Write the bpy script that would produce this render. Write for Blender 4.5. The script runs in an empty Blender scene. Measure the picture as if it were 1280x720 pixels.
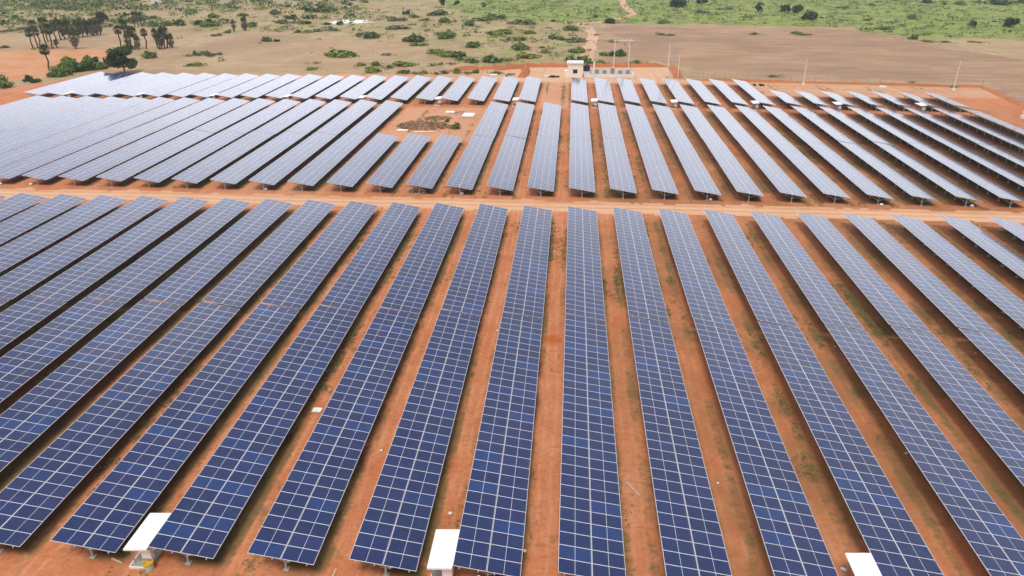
import bpy, bmesh, math, random
from mathutils import Vector, Matrix, noise
R = math.radians
rnd = random.Random(7)
S = bpy.context.scene
COL = S.collection

# ------------------------------------------------------------------ camera
F, PITCH, YAW, ROLL, HC = 899.33, .4438, -.0799, -.0017, 34.457
cy_, sy_, cp_, sp_ = math.cos(YAW), math.sin(YAW), math.cos(PITCH), math.sin(PITCH)
FW = Vector((sy_*cp_, cy_*cp_, -sp_)); RT = Vector((cy_, -sy_, 0)); UP = RT.cross(FW)
R2 = RT*math.cos(ROLL) + UP*math.sin(ROLL); U2 = -RT*math.sin(ROLL) + UP*math.cos(ROLL)
CAM = Vector((0, 0, HC))
cam = bpy.data.objects.new('camera', bpy.data.cameras.new('camera')); COL.objects.link(cam)
cam.matrix_world = Matrix(((R2.x, U2.x, -FW.x, 0), (R2.y, U2.y, -FW.y, 0), (R2.z, U2.z, -FW.z, HC), (0, 0, 0, 1)))
cam.data.sensor_width = 36; cam.data.lens = F/1280*36
cam.data.clip_start = .5; cam.data.clip_end = 12000
S.camera = cam

# ------------------------------------------------------------------ sky, sun, exposure
SUN_EL, SUN_AZ = 64, -170          # azimuth clockwise from +Y; light comes from behind left
w = bpy.data.worlds.new('World'); S.world = w; w.use_nodes = True
wn = w.node_tree.nodes; wl = w.node_tree.links; wn.clear()
sky = wn.new('ShaderNodeTexSky'); sky.sky_type = 'NISHITA'; sky.sun_disc = False
sky.sun_elevation = R(SUN_EL); sky.sun_rotation = R(SUN_AZ)
sky.air_density = 1.0; sky.dust_density = 4.0; sky.ozone_density = 1.0; sky.altitude = 50
tc = wn.new('ShaderNodeTexCoord')
cl = wn.new('ShaderNodeTexNoise'); cl.inputs['Scale'].default_value = 2.4; cl.inputs['Detail'].default_value = 6
mp = wn.new('ShaderNodeMapping'); mp.inputs['Scale'].default_value = (1, 1, 3)
cr = wn.new('ShaderNodeValToRGB'); cr.color_ramp.elements[0].position = .25; cr.color_ramp.elements[1].position = .65
cr.color_ramp.elements[0].color = (.55, .55, .55, 1); cr.color_ramp.elements[1].color = (1, 1, 1, 1)
mixc = wn.new('ShaderNodeMix'); mixc.data_type = 'RGBA'
mixc.inputs[7].default_value = (11.2, 11.3, 12.0, 1)      # thin bright cloud veil
bg = wn.new('ShaderNodeBackground'); bg.inputs['Strength'].default_value = .085
wo = wn.new('ShaderNodeOutputWorld')
wl.new(tc.outputs['Generated'], mp.inputs['Vector']); wl.new(mp.outputs['Vector'], cl.inputs['Vector'])
wl.new(cl.outputs['Fac'], cr.inputs['Fac']); wl.new(cr.outputs['Color'], mixc.inputs[0])
# unseen sky glow added to whiten the panels' reflections: brightest low over the horizon and towards the left ahead, thinner overhead
def wmath(op, a, b):
    n = wn.new('ShaderNodeMath'); n.operation = op
    for s_, v_ in ((n.inputs[0], a), (n.inputs[1], b)):
        if isinstance(v_, bpy.types.NodeSocket): wl.new(v_, s_)
        else: s_.default_value = v_
    return n.outputs[0]
sep = wn.new('ShaderNodeSeparateXYZ'); wl.new(tc.outputs['Generated'], sep.inputs[0])
gain = wn.new('ShaderNodeValToRGB'); e_ = gain.color_ramp.elements
e_[0].position = 0; e_[0].color = (.50,)*3+(1,); e_[1].position = 1; e_[1].color = (.0,)*3+(1,)
for p_, v_ in ((.16, .72), (.27, .62), (.36, .40), (.52, .18), (.72, .05)):
    q_ = e_.new(p_); q_.color = (v_, v_, v_, 1)
wl.new(sep.outputs[2], gain.inputs[0])
vd = wn.new('ShaderNodeVectorMath'); vd.operation = 'DOT_PRODUCT'; wl.new(tc.outputs['Generated'], vd.inputs[0]); vd.inputs[1].default_value = Vector((-.42, .83, .33)).normalized()
gl = wn.new('ShaderNodeMapRange'); gl.interpolation_type = 'SMOOTHSTEP'; wl.new(vd.outputs['Value'], gl.inputs[0]); gl.inputs[1].default_value = .925; gl.inputs[2].default_value = .992
fd = wn.new('ShaderNodeMapRange'); fd.interpolation_type = 'SMOOTHSTEP'; wl.new(sep.outputs[1], fd.inputs[0]); fd.inputs[1].default_value = .15; fd.inputs[2].default_value = .85   # the added horizon glow is kept to ahead (+Y)
front = wmath('MULTIPLY', wmath('MULTIPLY', gain.outputs[0], fd.outputs[0]), 1.82)
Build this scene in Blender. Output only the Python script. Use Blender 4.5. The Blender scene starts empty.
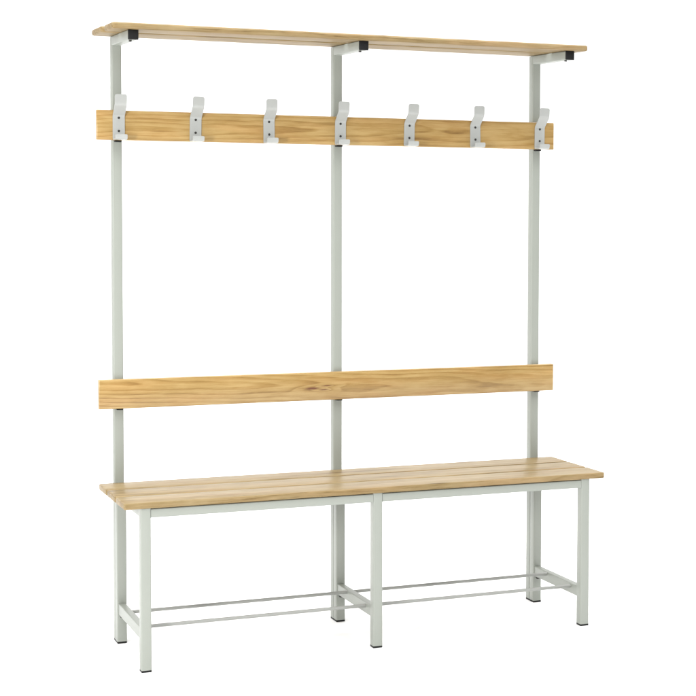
import bpy, bmesh, math
from mathutils import Vector, Matrix
import random
random.seed(7)
scene = bpy.context.scene
COL = scene.collection

# ------------------------------------------------------------------ dimensions (metres)
L = 0.6846            # spacing of the three frames
T = 0.0288            # square tube
SEAT_Z = 0.4751; SEAT_T = 0.0175
D = 0.3535            # front face of front legs (y = -D)
RAIL_TOP = SEAT_Z - SEAT_T - 0.0006
BRK_Z0, BRK_Z1 = 1.7529, 1.7800

# ------------------------------------------------------------------ node helpers
def new_mat(name):
    m = bpy.data.materials.new(name); m.use_nodes = True
    nt = m.node_tree
    b = nt.nodes['Principled BSDF']
    return m, nt, b

def N(nt, typ, **kw):
    n = nt.nodes.new(typ)
    for k, v in kw.items():
        setattr(n, k, v)
    return n

def mth(nt, op, a, b=None, c=None):
    n = N(nt, 'ShaderNodeMath', operation=op)
    for i, v in enumerate((a, b, c)):
        if v is None: continue
        if isinstance(v, (int, float)): n.inputs[i].default_value = v
        else: nt.links.new(v, n.inputs[i])
    return n.outputs[0]

def noise(nt, vec, scale, detail=3, rough=0.5):
    n = N(nt, 'ShaderNodeTexNoise')
    nt.links.new(vec, n.inputs['Vector'])
    n.inputs['Scale'].default_value = scale
    n.inputs['Detail'].default_value = detail
    n.inputs['Roughness'].default_value = rough
    return n.outputs['Fac']

def scaled(nt, vec, sx, sy, sz, off=(0, 0, 0)):
    n = N(nt, 'ShaderNodeMapping')
    nt.links.new(vec, n.inputs['Vector'])
    n.inputs['Scale'].default_value = (sx, sy, sz)
    n.inputs['Location'].default_value = off
    return n.outputs[0]

def mix(nt, fac, a, b, blend='MIX'):
    n = N(nt, 'ShaderNodeMix', data_type='RGBA', blend_type=blend)
    if isinstance(fac, (int, float)): n.inputs[0].default_value = fac
    else: nt.links.new(fac, n.inputs[0])
    for i, v in ((6, a), (7, b)):
        if isinstance(v, tuple): n.inputs[i].default_value = v + (1,)
        else: nt.links.new(v, n.inputs[i])
    return n.outputs[2]

def ramp(nt, fac, stops):
    n = N(nt, 'ShaderNodeValToRGB')
    nt.links.new(fac, n.inputs[0])
    e = n.color_ramp.elements
    while len(e) < len(stops): e.new(0.5)
    for i, (p, v) in enumerate(stops):
        e[i].position = p
        e[i].color = (v, v, v, 1) if isinstance(v, (int, float)) else v + (1,)
    return n.outputs[0]

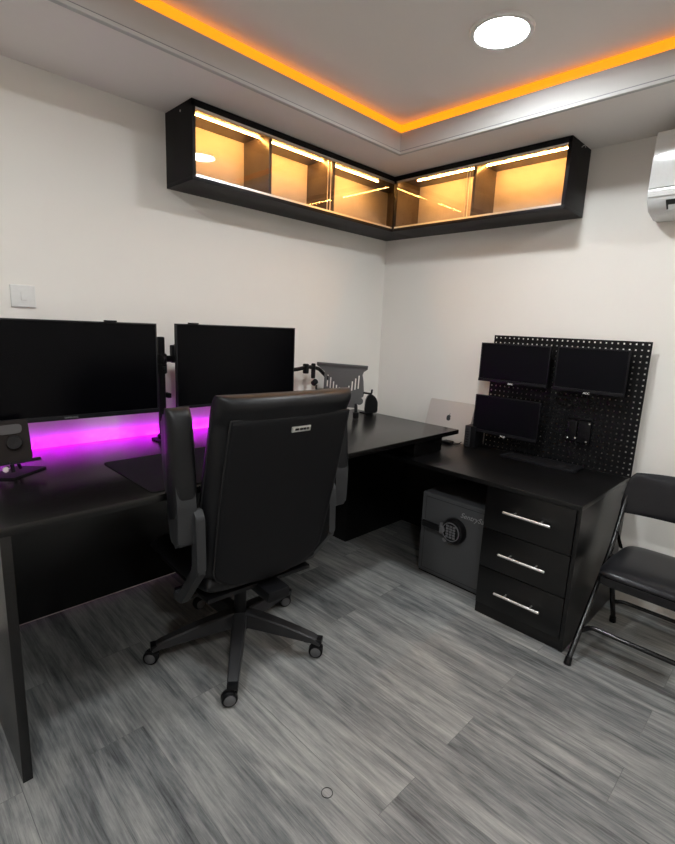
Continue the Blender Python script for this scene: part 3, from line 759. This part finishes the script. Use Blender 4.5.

# # # # #

Using the data above, set down each line from the line with "Build this scene" to the line with "COL = scene.collection" exactly, both ends included, and leave the pictures behind. Nothing else belongs.

Build this scene in Blender. Output only the Python script. Use Blender 4.5. The Blender scene starts empty.
import bpy, bmesh, math
from mathutils import Vector, Matrix
import random
random.seed(7)
scene = bpy.context.scene
COL = scene.collection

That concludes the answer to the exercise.